Thinning sea ice concerns scientists

Excerpt from August 6 Montreal gazette article:

$1:
The polar ice cap is not only losing vast swaths of surface area but is also experiencing a "drastic thinning" likely to reinforce its overall retreat, a new seven-year study of the Arctic's shrinking sea ice concludes.

The study, headed by University of Alberta ice expert Christian Haas, found reductions of ice thickness in the central Arctic Ocean of up 50 per cent between 2001 and 2007, as well as widespread replacement of heavier, older ice near the North Pole with weaker first-year ice.

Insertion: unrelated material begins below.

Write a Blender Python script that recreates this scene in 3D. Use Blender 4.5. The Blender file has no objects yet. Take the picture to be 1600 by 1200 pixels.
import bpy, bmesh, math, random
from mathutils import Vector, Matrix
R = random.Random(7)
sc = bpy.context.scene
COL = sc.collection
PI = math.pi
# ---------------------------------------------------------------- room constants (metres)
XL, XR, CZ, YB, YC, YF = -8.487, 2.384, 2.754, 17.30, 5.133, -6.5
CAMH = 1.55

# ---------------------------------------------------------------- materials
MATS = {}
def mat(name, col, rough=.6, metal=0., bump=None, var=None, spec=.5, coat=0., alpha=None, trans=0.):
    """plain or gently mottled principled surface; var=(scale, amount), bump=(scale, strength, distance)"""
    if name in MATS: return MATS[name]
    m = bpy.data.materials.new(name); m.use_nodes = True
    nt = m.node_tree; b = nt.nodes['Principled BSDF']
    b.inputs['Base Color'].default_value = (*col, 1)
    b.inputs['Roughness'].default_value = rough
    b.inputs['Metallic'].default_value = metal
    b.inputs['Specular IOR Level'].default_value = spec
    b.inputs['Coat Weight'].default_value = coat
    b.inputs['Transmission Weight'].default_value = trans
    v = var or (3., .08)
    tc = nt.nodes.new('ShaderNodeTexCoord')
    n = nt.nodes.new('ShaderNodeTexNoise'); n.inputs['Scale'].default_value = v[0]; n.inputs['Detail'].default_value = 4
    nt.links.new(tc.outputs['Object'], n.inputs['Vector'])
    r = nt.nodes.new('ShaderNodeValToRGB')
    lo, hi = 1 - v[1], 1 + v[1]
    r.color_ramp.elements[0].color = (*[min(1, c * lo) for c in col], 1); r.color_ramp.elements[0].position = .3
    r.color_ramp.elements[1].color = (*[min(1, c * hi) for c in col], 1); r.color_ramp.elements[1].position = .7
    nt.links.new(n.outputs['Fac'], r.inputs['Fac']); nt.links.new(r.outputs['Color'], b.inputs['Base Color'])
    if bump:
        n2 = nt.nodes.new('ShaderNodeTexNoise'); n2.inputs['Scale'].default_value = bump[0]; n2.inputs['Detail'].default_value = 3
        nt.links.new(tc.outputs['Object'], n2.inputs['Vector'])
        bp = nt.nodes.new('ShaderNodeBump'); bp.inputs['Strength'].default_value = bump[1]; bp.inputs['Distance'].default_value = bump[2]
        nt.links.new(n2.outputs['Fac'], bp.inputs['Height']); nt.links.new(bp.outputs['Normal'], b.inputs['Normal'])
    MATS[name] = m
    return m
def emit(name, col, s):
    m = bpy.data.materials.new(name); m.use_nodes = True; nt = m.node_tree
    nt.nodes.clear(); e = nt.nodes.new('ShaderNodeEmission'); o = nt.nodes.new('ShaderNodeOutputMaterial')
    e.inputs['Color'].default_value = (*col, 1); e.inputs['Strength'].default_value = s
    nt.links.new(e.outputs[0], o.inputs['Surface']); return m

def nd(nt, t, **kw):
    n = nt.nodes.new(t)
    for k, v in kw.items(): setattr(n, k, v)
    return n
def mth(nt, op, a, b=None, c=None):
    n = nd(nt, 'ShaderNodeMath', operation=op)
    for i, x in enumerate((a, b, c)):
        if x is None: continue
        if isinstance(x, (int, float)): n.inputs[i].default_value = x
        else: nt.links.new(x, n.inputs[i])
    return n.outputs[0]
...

'Land that never melts' is melting: Erosion probed in Nunavut park

Excerpt from this August 6 CBC article:

$1:
"Auyuittuq means 'land that never melts,' but of course now it's melting," Pauline Scott, a spokeswoman for Parks Canada's Nunavut field unit, told CBC News on Tuesday.


No mention of AGW in the last one, but I found it indicative that an area that means"land that never melts" is melting!

   



ziggy @ Wed Aug 06, 2008 10:34 am

$1:
"Auyuittuq means 'land that never melts,' but of course now it's melting," Pauline Scott, a spokeswoman for Parks Canada's Nunavut field unit, told CBC News on Tuesday.

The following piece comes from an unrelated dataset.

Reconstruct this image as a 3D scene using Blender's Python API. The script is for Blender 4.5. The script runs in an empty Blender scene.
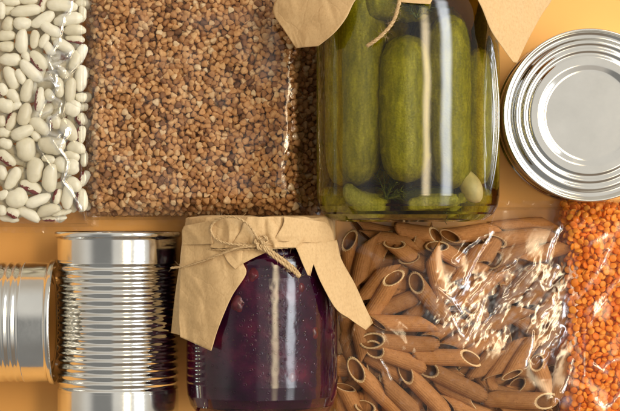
import bpy, bmesh, math, random
import numpy as np
from mathutils import Vector, Matrix, Euler

random.seed(7)
rng = np.random.default_rng(11)
C = bpy.context.scene.collection
PI = math.pi
S = 0.000584          # metres on the table per photo pixel
H = 1.2               # camera height


def k_at(z):
    return S * (H - z) / H


def W(px, py, z=0.0):
    k = k_at(z)
    return np.array([(px - 310) * k, (205.5 - py) * k, z])


# ------------------------------------------------------------------ noise
_perm = rng.permutation(512)
_grad = rng.normal(size=(512, 2))
_grad /= np.linalg.norm(_grad, axis=1)[:, None]


def pn(x, y, seed=0):
    x = np.asarray(x, float) + seed * 17.31
    y = np.asarray(y, float) + seed * 5.77
    xi = np.floor(x).astype(int)
    yi = np.floor(y).astype(int)
    fx, fy = x - xi, y - yi

    def g(i, j):
        h = _perm[(_perm[(xi + i) % 512] + yi + j) % 512]
        v = _grad[h]
        return v[..., 0] * (fx - i) + v[..., 1] * (fy - j)
    u = fx * fx * fx * (fx * (fx * 6 - 15) + 10)
    v = fy * fy * fy * (fy * (fy * 6 - 15) + 10)
    a = g(0, 0) * (1 - u) + g(1, 0) * u
    b = g(0, 1) * (1 - u) + g(1, 1) * u
    return (a * (1 - v) + b * v) * 1.5


# ------------------------------------------------------------------ objects
def wloc(o):
    v = Vector((0, 0, 0))
    while o is not None:
        v = v + o.location
        o = o.parent
    return np.array(v)


def obj(name, verts, faces, mats, parent=None, smooth=True, fmat=None, loc=None, outward=False):
    """Mesh given in world coordinates; vertices are moved into the parent's space."""
    v = np.asarray(verts, float)
    base = wloc(parent) if parent is not None else np.zeros(3)
    off = np.array(loc) if loc is not None else base
    me = bpy.data.meshes.new(name)
    me.from_pydata((v - off).tolist(), [], [tuple(int(i) for i in f) for f in faces])
    if not isinstance(mats, (list, tuple)):
        mats = [mats]
    for m in mats:
        me.materials.append(m)
    if fmat is not None:
        me.polygons.foreach_set('material_index', np.asarray(fmat, dtype=np.int32))
    me.polygons.foreach_set('use_smooth', [smooth] * len(me.polygons))
    me.validate()
    me.update()
    if outward:
        bm = bmesh.new()
        bm.from_mesh(me)
        bmesh.ops.recalc_face_normals(bm, faces=bm.faces)
        bm.to_mesh(me)
        bm.free()
        me.update()
    o = bpy.data.objects.new(name, me)
    C.objects.link(o)
    if loc is not None:
        o.location = Vector(off - base)
    if parent is not None:
        o.parent = parent
    return o


def empty(name, loc):
    o = bpy.data.objects.new(name, None)
    o.empty_display_size = 0.01
    C.objects.link(o)
    o.location = Vector(loc)
    return o


def tag(o, label, cat, group=None, kind=None):
    o['label'] = label
    if cat:
        o['category'] = cat
    if group:
        o['group'] = group
    if kind:
        o['kind'] = kind
    return o


def grid_faces(n, m, closed_m=False, base=0):
    f = []
    mm = m if closed_m else m - 1
    for i in range(n - 1):
        for j in range(mm):
            a = base + i * m + j
            b = base + i * m + (j + 1) % m
            f.append((a, b, b + m, a + m))
    return f


class MB:
    def __init__(self):
        self.v = []
        self.f = []
        self.n = 0
        self.m = []

    def add(self, v, f, mi=0):
        v = np.asarray(v, float)
        self.v.append(v)
        self.f += [tuple(i + self.n for i in q) for q in f]
        self.m += [mi] * len(f)
        self.n += len(v)

    def build(self, name, mats, parent=None, smooth=True, loc=None):
        return obj(name, np.concatenate(self.v), self.f, mats, parent, smooth, self.m, loc)


def lathe(profile, n, origin, axis):
    """profile: list of (along, r). axis 'y-' runs down the photo, 'x-' to the left, 'z' upward."""
    th = np.linspace(0, 2 * PI, n, endpoint=False)
    P = []
    dense = [profile[0]]
    for (a0, r0), (a1, r1) in zip(profile[:-1], profile[1:]):
        d = math.hypot(a1 - a0, r1 - r0)
        if d > .0015:
            for t in (.0002 / d, .0008 / d, .5, 1 - .0008 / d, 1 - .0002 / d):
                dense.append((a0 + (a1 - a0) * t, r0 + (r1 - r0) * t))
        dense.append((a1, r1))
    profile = dense
    for a, r in profile:
        c, s = r * np.cos(th), r * np.sin(th)
        if axis == 'y-':
            P.append(np.stack([s, np.full(n, -a), c], 1))
        elif axis == 'x-':
            P.append(np.stack([np.full(n, -a), -s, c], 1))
        else:
            P.append(np.stack([c, s, np.full(n, a)], 1))
    V = np.concatenate(P) + np.array(origin)
    F = grid_faces(len(profile), n, True)
    return V, F


def tube(path, r, sides=8, caps=True):
    p = np.asarray(path, float)
    n = len(p)
    r = np.full(n, r) if np.isscalar(r) else np.asarray(r)
    t = np.gradient(p, axis=0)
    t /= np.linalg.norm(t, axis=1)[:, None] + 1e-12
    up = np.array([0, 0, 1.0])
    if abs(t[0] @ up) > .9:
        up = np.array([1.0, 0, 0])
    V = []
    nrm = np.cross(t[0], up)
    nrm /= np.linalg.norm(nrm)
    th = np.linspace(0, 2 * PI, sides, endpoint=False)
    for i in range(n):
        nrm = nrm - t[i] * (nrm @ t[i])
        nrm /= np.linalg.norm(nrm) + 1e-12
        b = np.cross(t[i], nrm)
        V.append(p[i] + r[i] * (np.cos(th)[:, None] * nrm + np.sin(th)[:, None] * b))
    F = grid_faces(n, sides, True)
    V = np.concatenate(V)
    if caps:
        F.append(tuple(range(sides - 1, -1, -1)))
        F.append(tuple(range((n - 1) * sides, n * sides)))
    return V, F


def spline(pts, n):
    p = np.asarray(pts, float)
    P = np.vstack([2 * p[0] - p[1], p, 2 * p[-1] - p[-2]])
    seg = np.linalg.norm(np.diff(p, axis=0), axis=1)
    cum = np.concatenate([[0], np.cumsum(seg)])
    out = []
    for s in np.linspace(0, cum[-1], n):
        i = min(np.searchsorted(cum, s, 'right') - 1, len(seg) - 1)
        t = (s - cum[i]) / max(seg[i], 1e-12)
        a, b, c, d = P[i], P[i + 1], P[i + 2], P[i + 3]
        out.append(.5 * ((2 * b) + (-a + c) * t + (2 * a - 5 * b + 4 * c - d) * t * t + (-a + 3 * b - 3 * c + d) * t ** 3))
    return np.array(out)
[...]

No mention of AGW in the last one, but I found it indicative that an area that means"land that never melts" is melting!


Silly keekeekabluna.
Inuktitut is the one language that changes constantly to reflect the environment,there are no real words,all are put into one sentence so 5 words become one word.

Hard to explain but you are quoting a parks Canada employee. :roll:

   



Benoit @ Wed Aug 06, 2008 11:25 am

It's become clear that air pollution like soot can significantly reduce the amount of sunlight reaching Earth, lower temperatures, and mask the warming effects of greenhouse gases. Climate researcher James Hansen estimates that "global dimming" is cooling our planet by more than a degree Celsius (1.8°F) and fears that as we cut back on the pollution that contributes to dimming, global warming may escalate to a point of no return.